他人の論文をネットで共有したことにより大学生が禁固8年+罰金の危機
By Patrick
コロンビアのキンディオ大学生物学部に通う学生であるディエゴ・ゴメス・オヨスさんが、ある科学者の両生動物分類学に関する論文をネット上へアップロードしたことから、著作権を侵害したとして論文の著者に訴えられました。有罪判決が下るとゴメスさんは8年の投獄と罰金を課される危機に面しているわけですが、一体なぜゴメスさんは論文をインターネットへ投稿したのでしょうか。
Student may be jailed for posting scientist’s thesis on web : Nature News Blog
ゴメスさんは大学でカウカ毒蛙の個体群生態学に関する研究を行っており、2011年にフィールドワークを実施。その際に学生仲間の手を借りることになり、個体識別に必要だと判断したため、文書共有サービスのScribdに別の科学者の両生動物分類学に関する論文をアップロードしました。
By myheimu
それから2年が経った2013年、ゴメスさんは著作権侵害にあたるとして当該論文を書いた科学者に訴えられたことを知らされました。この事件に対して、コロンビアの人権団体であるKarisma財団が「共有は犯罪ではない」と銘打った擁護キャンペーンを実施しています。Public Library Of Science(PLOS)の一員で、アメリカン大学の知的所有権プログラムの監督者であるマイケル・キャロル氏は「世界中で極端なクレームを付ける著者が存在しますが、大半の国でその要求は通りません。コロンビアではこの種の裁判数が不足しているため、どのような判決が出るのか非常に心配です」と話しています。

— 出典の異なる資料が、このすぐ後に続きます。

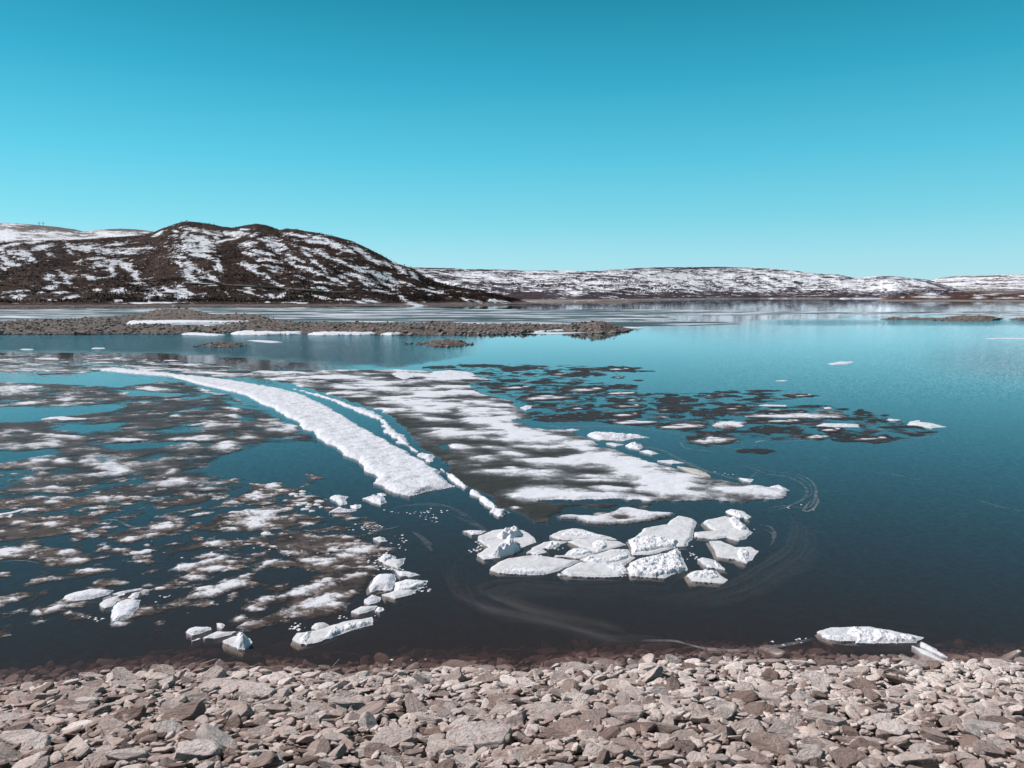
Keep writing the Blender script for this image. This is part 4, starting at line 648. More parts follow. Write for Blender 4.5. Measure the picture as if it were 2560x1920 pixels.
# ---- thick slabs: (label, slab outline, slab material, top, [(crust outline, height, crag)], shelf outline)
SL = [
 ('large smooth pale slab at the lower left end of the slab cluster', [(1224,1425),(1243,1408),(1270,1397),(1307,1391),(1337,1389),(1372,1392),(1397,1396),(1449,1403),(1433,1412),(1386,1431),(1372,1435),(1339,1436),(1307,1434),(1247,1433)], .10, [([(1250,1430),(1265,1422),(1330,1423),(1360,1427),(1370,1434),(1339,1436),(1300,1434)], .10, .04)], 1),
 ('smooth pale slab at the lower middle of the cluster with a straight front', [(1401,1431),(1449,1406),(1487,1407),(1530,1412),(1551,1419),(1560,1430),(1551,1443),(1500,1443),(1462,1443),(1426,1441)], .10, [([(1510,1416),(1535,1410),(1567,1418),(1572,1428),(1560,1432),(1530,1424)], .16, .12)], 1),
 ('ridge backed slab at the top left of the cluster', [(1373,1340),(1397,1329),(1431,1321),(1460,1325),(1487,1334),(1527,1343),(1543,1350),(1487,1350),(1421,1351),(1397,1349)], .08, [([(1400,1334),(1431,1324),(1465,1329),(1500,1337),(1528,1343),(1500,1345),(1440,1341),(1405,1340)], .12, .08)], 1),
 ('slab with a bright snow lump, second from the top in the cluster', [(1419,1354),(1442,1348),(1487,1349),(1549,1354),(1567,1363),(1538,1370),(1495,1381),(1451,1367)], .08, [([(1476,1358),(1492,1350),(1515,1354),(1524,1364),(1505,1373),(1480,1369)], .18, .15)], 1),
 ('small rumpled slab wedged behind the two smooth ones', [(1411,1389),(1420,1380),(1430,1372),(1455,1370),(1496,1381),(1470,1392),(1452,1397),(1425,1394),(1385,1392),(1390,1389)], .08, [([(1415,1388),(1432,1374),(1455,1372),(1485,1381),(1460,1388),(1430,1390)], .12, .1)], 1),
 ('central slab with white hummocks round a pale blue hollow', [(1452,1399),(1475,1389),(1500,1383),(1530,1374),(1568,1374),(1578,1384),(1576,1392),(1590,1393),(1575,1405),(1560,1415),(1540,1414),(1500,1407),(1470,1404)], .07, [([(1455,1398),(1475,1390),(1500,1394),(1520,1398),(1550,1386),(1573,1384),(1575,1393),(1550,1404),(1515,1407),(1480,1404)], .15, .12), ([(1520,1376),(1560,1373),(1575,1377),(1560,1381),(1530,1380)], .1, .08)], 1),
 ('bumpy bright white slab at the lower right of the cluster', [(1567,1420),(1576,1406),(1612,1394),(1640,1388),(1667,1383),(1694,1371),(1703,1383),(1708,1399),(1719,1419),(1717,1426),(1685,1435),(1663,1446),(1612,1443),(1576,1441),(1568,1430)], .08, [([(1569,1419),(1578,1407),(1612,1395),(1667,1384),(1693,1373),(1701,1385),(1706,1400),(1716,1419),(1700,1428),(1670,1434),(1640,1440),(1590,1436),(1572,1430)], .20, .22)], 1),
 ('bumpy white ridge slab at the upper right of the cluster', [(1571,1350),(1594,1341),(1636,1340),(1703,1349),(1710,1352),(1690,1361),(1694,1368),(1674,1374),(1630,1387),(1580,1388),(1576,1377),(1580,1365)], .08, [([(1571,1350),(1594,1341),(1636,1340),(1703,1350),(1690,1360),(1692,1367),(1660,1368),(1620,1376),(1582,1380),(1580,1365)], .22, .2)], 1),
 ('big flat grey slab tilted behind the bumpy ridge', [(1587,1345),(1612,1321),(1640,1316),(1667,1312),(1675,1302),(1695,1290),(1735,1298),(1741,1309),(1735,1323),(1732,1345),(1715,1368),(1692,1366),(1680,1356)], .12, [], 1),
 ('broad white floe with a crusted right rim, right of the grey slab', [(1757,1307),(1766,1300),(1811,1291),(1847,1298),(1864,1316),(1874,1327),(1882,1332),(1862,1350),(1847,1352),(1817,1345),(1793,1349),(1735,1343),(1737,1331),(1784,1327)], .10, [([(1818,1296),(1835,1292),(1850,1300),(1866,1318),(1873,1326),(1850,1327),(1832,1318)], .14, .14)], 1),
 ('bright oval cap floe at the top right of the cluster', [(1813,1278),(1829,1273),(1856,1278),(1878,1292),(1870,1298),(1850,1292),(1822,1284)], .06, [([(1814,1277),(1829,1273),(1850,1279),(1862,1292),(1850,1292),(1825,1283)], .14, .06)], 1),
 ('glassy half sunken floe carrying a round white snow lump', [(1773,1354),(1802,1352),(1838,1368),(1878,1368),(1896,1378),(1880,1401),(1867,1408),(1838,1399),(1793,1392),(1784,1370)], .03, [([(1840,1382),(1845,1371),(1862,1367),(1876,1377),(1876,1390),(1865,1399),(1848,1394)], .26, .08)], 2),
 ('small broken floe with an upright white fin', [(1744,1399),(1757,1394),(1785,1400),(1799,1410),(1811,1424),(1790,1421),(1762,1414)], .04, [([(1783,1402),(1788,1394),(1800,1407),(1798,1413),(1788,1408)], .32, .05), ([(1760,1410),(1780,1412),(1790,1419),(1770,1417)], .06, .03)], 2),
 ('lowest right floe, pale shelf under a ragged white crust', [(1718,1436),(1739,1426),(1793,1429),(1802,1440),(1820,1450),(1809,1460),(1730,1453)], .04, [([(1717,1435),(1739,1424),(1765,1422),(1793,1428),(1800,1440),(1780,1445),(1740,1441)], .22, .14)], 2),
 ('tall craggy ice pile at the left end of the cluster', [(1194,1350),(1196,1341),(1234,1326),(1270,1322),(1307,1326),(1334,1343),(1341,1356),(1310,1368),(1281,1378),(1247,1396),(1211,1399),(1192,1387),(1220,1368)], .03, [([(1240,1334),(1262,1324),(1285,1320),(1307,1324),(1306,1332),(1288,1337),(1255,1341)], .42, .22), ([(1227,1380),(1245,1362),(1262,1345),(1283,1338),(1296,1352),(1302,1362),(1280,1374),(1250,1382)], .55, .25), ([(1194,1388),(1225,1384),(1246,1389),(1240,1394),(1210,1392)], .10, .05), ([(1194,1350),(1225,1343),(1232,1347),(1205,1353)], .10, .06)], 2),
 ('thin jagged floe pointing left from the craggy ice pile', [(1157,1328),(1175,1326),(1215,1328),(1200,1337),(1180,1337),(1166,1331)], .1, [], 0),
 ('narrow floe with one snow lump between the pile and the large slab', [(1316,1383),(1334,1369),(1361,1356),(1385,1352),(1418,1355),(1388,1366),(1359,1373),(1368,1381),(1343,1386)], .03, [([(1362,1364),(1372,1352),(1385,1347),(1401,1357),(1390,1365),(1372,1367)], .25, .16), ([(1316,1382),(1340,1378),(1366,1381),(1343,1385)], .06, .03)], 2),
 ('forked white floe at the top of the near left chain', [(946,1400),(958,1385),(987,1391),(991,1400),(1016,1394),(1011,1407),(995,1421),(969,1414)], .16, [([(948,1400),(960,1387),(984,1392),(978,1402),(960,1405)], .10, .08)], 0),
 ('curved sliver floe above the white slab pair', [(982,1421),(998,1429),(1024,1430),(1049,1438),(1029,1443),(1000,1440)], .18, [], 0),
 ('smooth squarish white slab in the near left chain', [(944,1438),(989,1435),(988,1458),(978,1478),(946,1476),(926,1481),(924,1467),(933,1449)], .22, [], 1),
 ('layered slab with a pointed right end in the near left chain', [(987,1458),(1015,1449),(1069,1452),(1065,1461),(1040,1478),(1029,1488),(987,1497),(955,1488),(986,1478)], .10, [([(988,1458),(1015,1450),(1068,1453),(1060,1463),(1030,1478),(990,1478)], .10, .04)], 1),
 ('smooth oval floe below the squarish slab', [(908,1501),(931,1488),(953,1494),(949,1505),(924,1511),(910,1508)], .12, [], 0),
 ('greyish wrinkled floe below the smooth oval one', [(877,1530),(902,1516),(942,1516),(939,1526),(897,1536)], .08, [], 0),
 ('tiny white knob floe right of the wrinkled one', [(946,1519),(958,1521),(958,1526),(949,1531),(937,1528)], .14, [], 0),
 ('long thick floe nearest the beach with a flat white lump at its left end', [(732,1600),(741,1584),(788,1577),(861,1555),(931,1543),(933,1556),(897,1570),(843,1590),(788,1608),(752,1611)], .04, [([(746,1592),(763,1577),(780,1572),(780,1586),(767,1604),(750,1601)], .24, .06), ([(803,1594),(828,1568),(879,1551),(930,1548),(931,1556),(861,1575),(828,1590)], .22, .08)], 2),
 ('bean shaped grey floe touching the long thick one', [(776,1570),(788,1560),(810,1556),(823,1564),(810,1573),(792,1575)], .16, [], 0),
 ('oval snowy floe at the left of the near middle group', [(465,1582),(472,1573),(490,1568),(530,1568),(531,1574),(500,1585),(481,1589)], .12, [], 0),
 ('small bright teardrop floe above the flat grey one', [(541,1559),(552,1558),(564,1563),(556,1571),(546,1568)], .10, [], 0),
 ('flat pale grey floe with a thin broken tail', [(505,1596),(543,1580),(590,1579),(579,1587),(537,1597),(515,1597)], .08, [], 0),
 ('thin white splinter off the tail of the flat grey floe', [(478,1604),(495,1596),(506,1596),(495,1601)], .06, [], 0),
 ('tall snow lump on a fan shaped floe near the beach', [(555,1604),(583,1592),(610,1588),(628,1597),(630,1608),(622,1622),(606,1624),(579,1615)], .08, [([(583,1600),(590,1584),(600,1578),(622,1588),(626,1602),(612,1612),(596,1610)], .40, .22), ([(590,1582),(597,1576),(606,1577),(604,1584)], .18, .06)], 1),
 ('bright white oval floe at lower left', [(156,1499),(165,1490),(181,1483),(235,1472),(284,1477),(271,1487),(230,1498),(172,1505)], .16, [], 1),
 ('white wedge floe standing lowest in the lower left group', [(278,1556),(278,1527),(293,1507),(318,1499),(353,1501),(345,1520),(331,1543),(311,1550)], .18, [], 1),
 ('grey translucent floe left of the white wedge', [(248,1512),(262,1498),(297,1489),(300,1496),(282,1516),(262,1521)], .07, [], 0),
 ('slender white floe joining the oval one to the right', [(280,1486),(307,1478),(358,1470),(354,1475),(297,1487)], .08, [], 0),
 ('small dirty white floe above the white wedge', [(315,1497),(335,1482),(351,1481),(347,1494),(330,1499)], .08, [], 0),
 ('long lens floe closest to the beach at lower right', [(2040,1580),(2076,1570),(2117,1568),(2171,1568),(2239,1579),(2280,1588),(2312,1594),(2293,1603),(2225,1604),(2117,1603),(2076,1597)], .03, [([(2054,1588),(2065,1583),(2100,1586),(2140,1590),(2130,1600),(2100,1600),(2070,1595)], .10, .05), ([(2112,1580),(2125,1565),(2171,1567),(2212,1573),(2245,1583),(2290,1590),(2293,1602),(2225,1603),(2140,1602),(2140,1590)], .20, .05), ([(2240,1586),(2251,1577),(2268,1579),(2282,1590),(2262,1597)], .26, .08)], 2),
 ('upper blade of two pointed ice blades grounded by the beach', [(2301,1616),(2304,1606),(2334,1620),(2369,1644),(2355,1641),(2325,1628)], .12, [], 0),
 ('lower wider blade of two pointed ice blades grounded by the beach', [(2278,1614),(2301,1620),(2330,1634),(2372,1657),(2348,1651),(2307,1634)], .05, [], 2)]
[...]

コロンビアの著作権法は2006年に改正され、一部の著作権違法に対して刑事罰が取り決められています。Karisma財団の弁護士カロライナ・ボテロ氏は、今回のような利益目的ではない著作権物のコピーに刑事裁判が行われるべきではない、との見解を主張しています。ゴメスさんは告訴通知を受けてすぐにScribdから論文を削除していますが、2014年9月に開廷予定の審問で有罪と確定すれば、罰金に加えて4〜8年を刑務所で過ごすことになります。
By Greg Siebrand
すでにゴメスさんはキンディオ大学を卒業し、コスタリカ国立大学で野生生物自然保護区に関する修士号の取得に向けて研究を行っています。ゴメスさんは「圧力をかけたくない」という理由から自分を訴えた科学者の氏名を伏せていますが、「人は情熱のために生物学に取り組んでいる。利益のためじゃない」と話しています。